家に着くと、当然のように食事の準備がしてあり、
お祝い会になってしまった。
面倒だなぁ・・・
ヨメさんの実家での食事は毎回面倒だったけど
今回は格別に面倒だった。
向こうはお祝いする気が満々で「おめでとう」を言ってくるけど
お祝いされる側(つまり僕)が祝って欲しくなかったからだ。
「ぽんさん、ごめんなさいねぇ。1ヶ月も預かっちゃって」
とニコニコ顔の義母に言われたので、
「いえいえ、とんでもないです。ご面倒をおかけします」
なんて白々しく答えたけれど
いっその事、一生預かっててくれよというのが本心だった。
ヨメさんも義両親も義妹も義弟も甥も姪も*1
それはそれはお祝いムードで、みんな楽しそうだった。
まさに以前書いたヨメさん一族の家族結束運動の通りで、*2
そんな中、僕一人が血族的にも心情的にも精神的にも、一人っきりだった。
今までもそうだったし、その後も思い知らされる事になったけど、
僕は「ムスメのダンナ」であり「3人目の孫の父親」でしかなかった。
その事実は、僕をイヤな気持ちにさせると言うより
どちらかというと、安心をさせてくれた。
☆
ただ、
僕が仕事に行ってる間にヨメさんの親が家に来ている事に対しては
あまり良い感情は持たなかった。
昨年後半の半年間で考えても、少なくとも6〜7回は来ていたらしいが、
僕は一度たりとも顔を合わせた事がなかった。*3
家を買った時だって顔を見せに来なかったし、*4
そもそも、結婚した時の引越以来、一度たりとも僕の家で顔を合わせていなかった。
別に顔を見せない事にいまさら文句は無い。
しかし「僕が居ない時に来ている」という事に対して、ある種の気持ち悪さを感じていた。

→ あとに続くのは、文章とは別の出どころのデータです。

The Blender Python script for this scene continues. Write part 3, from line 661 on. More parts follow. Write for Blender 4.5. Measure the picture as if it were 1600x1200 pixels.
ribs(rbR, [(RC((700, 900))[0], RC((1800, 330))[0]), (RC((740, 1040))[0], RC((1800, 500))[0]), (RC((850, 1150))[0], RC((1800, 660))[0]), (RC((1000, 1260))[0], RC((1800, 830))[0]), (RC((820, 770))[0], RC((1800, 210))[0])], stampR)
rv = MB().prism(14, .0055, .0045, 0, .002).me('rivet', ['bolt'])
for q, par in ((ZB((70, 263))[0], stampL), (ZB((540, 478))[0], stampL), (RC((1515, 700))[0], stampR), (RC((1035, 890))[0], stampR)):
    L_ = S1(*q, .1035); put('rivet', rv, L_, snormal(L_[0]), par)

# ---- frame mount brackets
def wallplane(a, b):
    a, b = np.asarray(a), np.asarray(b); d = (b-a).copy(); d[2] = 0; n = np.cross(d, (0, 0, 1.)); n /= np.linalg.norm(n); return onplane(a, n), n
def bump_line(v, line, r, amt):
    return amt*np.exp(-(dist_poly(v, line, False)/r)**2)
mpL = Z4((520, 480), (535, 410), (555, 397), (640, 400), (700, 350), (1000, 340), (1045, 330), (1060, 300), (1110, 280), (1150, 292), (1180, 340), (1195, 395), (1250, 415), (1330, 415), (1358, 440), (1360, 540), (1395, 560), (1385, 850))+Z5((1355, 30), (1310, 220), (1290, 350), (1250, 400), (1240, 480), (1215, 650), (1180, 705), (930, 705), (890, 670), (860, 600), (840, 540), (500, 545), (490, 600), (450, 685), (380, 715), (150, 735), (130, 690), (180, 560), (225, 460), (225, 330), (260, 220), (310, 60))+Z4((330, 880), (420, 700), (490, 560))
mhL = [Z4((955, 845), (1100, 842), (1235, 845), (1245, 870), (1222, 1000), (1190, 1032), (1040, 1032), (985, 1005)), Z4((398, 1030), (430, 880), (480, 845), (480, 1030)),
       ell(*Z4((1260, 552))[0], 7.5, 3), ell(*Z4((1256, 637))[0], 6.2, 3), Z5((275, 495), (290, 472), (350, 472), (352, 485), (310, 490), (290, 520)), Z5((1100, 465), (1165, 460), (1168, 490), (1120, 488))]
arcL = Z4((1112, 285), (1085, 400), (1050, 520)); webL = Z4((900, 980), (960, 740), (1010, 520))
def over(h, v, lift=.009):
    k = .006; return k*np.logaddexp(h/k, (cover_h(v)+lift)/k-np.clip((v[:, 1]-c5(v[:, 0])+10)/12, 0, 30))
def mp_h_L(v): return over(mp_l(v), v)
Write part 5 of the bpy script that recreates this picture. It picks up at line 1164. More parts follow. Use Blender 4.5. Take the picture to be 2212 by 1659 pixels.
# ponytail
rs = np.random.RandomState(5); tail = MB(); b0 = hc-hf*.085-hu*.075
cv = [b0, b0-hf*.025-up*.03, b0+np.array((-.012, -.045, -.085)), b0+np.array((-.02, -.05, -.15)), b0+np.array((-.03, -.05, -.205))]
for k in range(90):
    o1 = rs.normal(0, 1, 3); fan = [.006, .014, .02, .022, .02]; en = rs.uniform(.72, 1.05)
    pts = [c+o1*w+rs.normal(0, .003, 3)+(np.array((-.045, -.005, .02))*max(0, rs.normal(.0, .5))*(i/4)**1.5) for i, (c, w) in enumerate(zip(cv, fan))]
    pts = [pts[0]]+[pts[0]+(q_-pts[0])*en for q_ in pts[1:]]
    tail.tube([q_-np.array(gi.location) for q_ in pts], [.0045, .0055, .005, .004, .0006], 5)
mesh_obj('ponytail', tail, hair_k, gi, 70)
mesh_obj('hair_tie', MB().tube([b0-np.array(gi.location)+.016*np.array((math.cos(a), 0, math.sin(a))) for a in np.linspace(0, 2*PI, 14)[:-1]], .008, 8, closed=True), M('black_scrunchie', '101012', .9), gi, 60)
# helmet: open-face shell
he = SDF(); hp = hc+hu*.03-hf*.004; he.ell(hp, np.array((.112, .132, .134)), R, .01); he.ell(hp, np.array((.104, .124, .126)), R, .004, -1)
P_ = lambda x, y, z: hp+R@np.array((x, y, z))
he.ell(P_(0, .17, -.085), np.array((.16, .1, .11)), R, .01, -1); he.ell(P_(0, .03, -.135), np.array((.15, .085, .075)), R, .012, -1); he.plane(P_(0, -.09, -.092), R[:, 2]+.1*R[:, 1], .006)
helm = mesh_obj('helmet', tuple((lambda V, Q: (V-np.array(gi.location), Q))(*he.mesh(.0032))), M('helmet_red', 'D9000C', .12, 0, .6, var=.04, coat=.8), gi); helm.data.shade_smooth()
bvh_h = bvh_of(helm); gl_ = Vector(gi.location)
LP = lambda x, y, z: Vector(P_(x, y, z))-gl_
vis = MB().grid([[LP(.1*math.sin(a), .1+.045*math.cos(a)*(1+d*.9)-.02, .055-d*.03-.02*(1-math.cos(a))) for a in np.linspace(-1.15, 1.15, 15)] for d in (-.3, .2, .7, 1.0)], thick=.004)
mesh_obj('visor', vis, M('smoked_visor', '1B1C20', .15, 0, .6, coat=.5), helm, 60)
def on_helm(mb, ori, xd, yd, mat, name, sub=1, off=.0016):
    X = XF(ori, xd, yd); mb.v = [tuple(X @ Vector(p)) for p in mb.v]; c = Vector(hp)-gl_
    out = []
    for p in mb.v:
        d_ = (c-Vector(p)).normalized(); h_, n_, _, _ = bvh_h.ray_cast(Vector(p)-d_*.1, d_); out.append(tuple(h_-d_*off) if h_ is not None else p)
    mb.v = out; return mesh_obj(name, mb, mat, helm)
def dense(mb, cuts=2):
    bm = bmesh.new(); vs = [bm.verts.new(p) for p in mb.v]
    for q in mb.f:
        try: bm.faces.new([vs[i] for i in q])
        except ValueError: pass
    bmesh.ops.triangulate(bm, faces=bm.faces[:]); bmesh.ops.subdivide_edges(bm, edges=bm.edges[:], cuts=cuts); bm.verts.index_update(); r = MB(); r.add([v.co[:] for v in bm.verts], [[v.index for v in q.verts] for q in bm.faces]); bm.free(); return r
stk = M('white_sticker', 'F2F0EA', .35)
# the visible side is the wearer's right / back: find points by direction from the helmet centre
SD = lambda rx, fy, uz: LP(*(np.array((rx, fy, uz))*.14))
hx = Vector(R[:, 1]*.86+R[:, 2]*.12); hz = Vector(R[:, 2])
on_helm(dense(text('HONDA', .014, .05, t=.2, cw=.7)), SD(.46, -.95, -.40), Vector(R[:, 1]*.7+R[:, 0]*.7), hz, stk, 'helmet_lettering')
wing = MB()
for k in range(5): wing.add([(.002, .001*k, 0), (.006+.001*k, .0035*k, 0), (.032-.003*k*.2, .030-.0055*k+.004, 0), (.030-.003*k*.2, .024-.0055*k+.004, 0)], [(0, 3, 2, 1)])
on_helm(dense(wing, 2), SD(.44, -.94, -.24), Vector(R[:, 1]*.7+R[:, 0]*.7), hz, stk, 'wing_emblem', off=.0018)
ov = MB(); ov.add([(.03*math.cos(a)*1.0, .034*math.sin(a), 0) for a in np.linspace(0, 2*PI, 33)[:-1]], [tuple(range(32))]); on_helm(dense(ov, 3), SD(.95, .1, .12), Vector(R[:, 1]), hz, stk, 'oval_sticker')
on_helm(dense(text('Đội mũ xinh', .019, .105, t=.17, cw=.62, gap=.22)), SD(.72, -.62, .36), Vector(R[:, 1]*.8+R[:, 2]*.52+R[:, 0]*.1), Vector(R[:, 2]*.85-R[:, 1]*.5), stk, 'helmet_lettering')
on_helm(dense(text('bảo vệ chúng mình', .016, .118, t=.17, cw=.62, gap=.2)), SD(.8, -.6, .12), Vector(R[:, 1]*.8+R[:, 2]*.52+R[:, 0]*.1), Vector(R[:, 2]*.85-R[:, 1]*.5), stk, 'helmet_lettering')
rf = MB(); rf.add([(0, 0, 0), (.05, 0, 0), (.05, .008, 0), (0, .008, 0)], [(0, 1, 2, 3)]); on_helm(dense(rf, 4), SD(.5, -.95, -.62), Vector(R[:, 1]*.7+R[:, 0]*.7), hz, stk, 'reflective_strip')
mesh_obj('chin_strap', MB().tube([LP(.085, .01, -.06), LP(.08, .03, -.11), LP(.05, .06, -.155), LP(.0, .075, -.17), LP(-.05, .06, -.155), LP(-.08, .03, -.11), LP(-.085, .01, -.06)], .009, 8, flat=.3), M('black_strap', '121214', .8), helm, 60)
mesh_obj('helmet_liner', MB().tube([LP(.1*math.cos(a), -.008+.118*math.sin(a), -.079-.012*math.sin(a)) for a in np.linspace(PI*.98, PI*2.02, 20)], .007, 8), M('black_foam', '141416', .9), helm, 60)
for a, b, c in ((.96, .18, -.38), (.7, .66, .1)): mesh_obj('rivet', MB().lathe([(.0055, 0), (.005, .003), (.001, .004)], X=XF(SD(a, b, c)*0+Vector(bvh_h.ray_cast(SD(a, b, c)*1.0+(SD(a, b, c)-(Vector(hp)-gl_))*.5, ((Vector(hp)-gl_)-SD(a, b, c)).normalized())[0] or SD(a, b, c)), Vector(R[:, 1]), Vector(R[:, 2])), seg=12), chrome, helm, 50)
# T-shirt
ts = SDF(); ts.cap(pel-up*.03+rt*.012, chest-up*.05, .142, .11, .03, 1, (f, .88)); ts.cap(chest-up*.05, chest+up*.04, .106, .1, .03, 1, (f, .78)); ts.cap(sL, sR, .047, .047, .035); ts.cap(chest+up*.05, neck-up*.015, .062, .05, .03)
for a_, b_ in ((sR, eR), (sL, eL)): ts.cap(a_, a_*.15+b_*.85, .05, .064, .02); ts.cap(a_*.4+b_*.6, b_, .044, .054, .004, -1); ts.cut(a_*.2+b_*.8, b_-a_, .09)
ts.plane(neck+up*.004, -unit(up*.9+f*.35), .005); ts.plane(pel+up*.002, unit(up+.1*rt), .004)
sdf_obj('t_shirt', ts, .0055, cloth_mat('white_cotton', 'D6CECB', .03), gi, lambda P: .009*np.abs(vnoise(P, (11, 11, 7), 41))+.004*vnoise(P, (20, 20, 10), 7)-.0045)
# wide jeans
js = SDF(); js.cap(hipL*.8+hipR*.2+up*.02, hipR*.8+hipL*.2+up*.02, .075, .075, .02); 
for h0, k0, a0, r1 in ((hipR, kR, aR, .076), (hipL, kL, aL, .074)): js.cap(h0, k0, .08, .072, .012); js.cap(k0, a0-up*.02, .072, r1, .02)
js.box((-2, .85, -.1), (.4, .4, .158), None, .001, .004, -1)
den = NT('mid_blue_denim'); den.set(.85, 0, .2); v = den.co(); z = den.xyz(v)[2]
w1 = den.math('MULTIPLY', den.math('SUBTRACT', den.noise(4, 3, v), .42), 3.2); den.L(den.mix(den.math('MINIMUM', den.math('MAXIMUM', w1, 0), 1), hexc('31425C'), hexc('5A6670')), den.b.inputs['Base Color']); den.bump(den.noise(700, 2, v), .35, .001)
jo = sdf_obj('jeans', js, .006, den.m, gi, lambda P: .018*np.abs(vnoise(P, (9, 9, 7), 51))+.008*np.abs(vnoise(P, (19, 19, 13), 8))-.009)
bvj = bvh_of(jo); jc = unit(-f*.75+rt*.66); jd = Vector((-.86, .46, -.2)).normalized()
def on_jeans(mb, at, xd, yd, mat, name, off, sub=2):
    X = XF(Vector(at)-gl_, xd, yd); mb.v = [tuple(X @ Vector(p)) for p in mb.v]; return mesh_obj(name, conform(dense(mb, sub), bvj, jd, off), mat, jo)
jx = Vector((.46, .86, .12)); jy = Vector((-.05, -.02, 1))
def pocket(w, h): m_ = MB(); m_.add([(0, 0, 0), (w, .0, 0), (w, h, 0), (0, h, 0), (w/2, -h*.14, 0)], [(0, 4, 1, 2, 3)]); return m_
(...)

そして、孫が出来た時から来るようになった事に対しては
ある種の「見切り」をつけるようになった。
そんなに孫が見たいなら、ヨメさん共々、連れて帰ってくださいなと。
☆
食事会は適当な所で切り上げないと、いつまで続くか分からなかった。
「明日も仕事があるので・・・」
と言って切り上げ、さっさと家に帰る事にした。
1時間ほどで家に着き、一息ついた所でW子に電話をした。
「ただでぃば〜」
「おかえりなさぁ〜い。大丈夫? 疲れたんじゃない?」
「うん、もうぐったぐたのねっちょねちょ(笑」
「何よ、ねっちょねちょ って(笑」
僕はW子の声を聴いて、やっと自分を取り戻した。
「自分を取り戻した」なんて思うほどに、神経がすり切れていたのだ。
「でも、また行かなくちゃいけないんでしょ?」
W子は不満そうにそう言った。
「うん。毎週じゃないけど、行かなくちゃ。ごめんね・・・」
「んーん、お勤めだもんね(笑」
「そうそう、お勤め」
実際、僕にとってそれはお勤めだった。
僕はヨメさんとその一族に対し、
「ちゃんと子供の様子を見に来ている父親」というスタンスを見せる必要があった。
それは「イイ格好を見せたい」という事ではなく
いざ離婚という時点で、僕の方の落ち度を極力無くしたいからだった。
だから弱味になるような事や、
つけいれられる隙を見せるワケにはいかなかったのだ。
後々「ぽんくん、子供を見になんて来なかった」なんて言われて
弱い立場になるのは避けなければならなかった。
僕にとってヨメさんの家に行くのは「お勤め」であると同時に、
後日、弱味を見せない布石であり
ヨメさんや子供に対して自然に接するのも
後日、子供に対して冷たかったよねなどと言われないための演技だった。
つまり、僕はこの時点で
ヨメさんにはもちろん、子供に対しても愛情を持てていなかったのだ。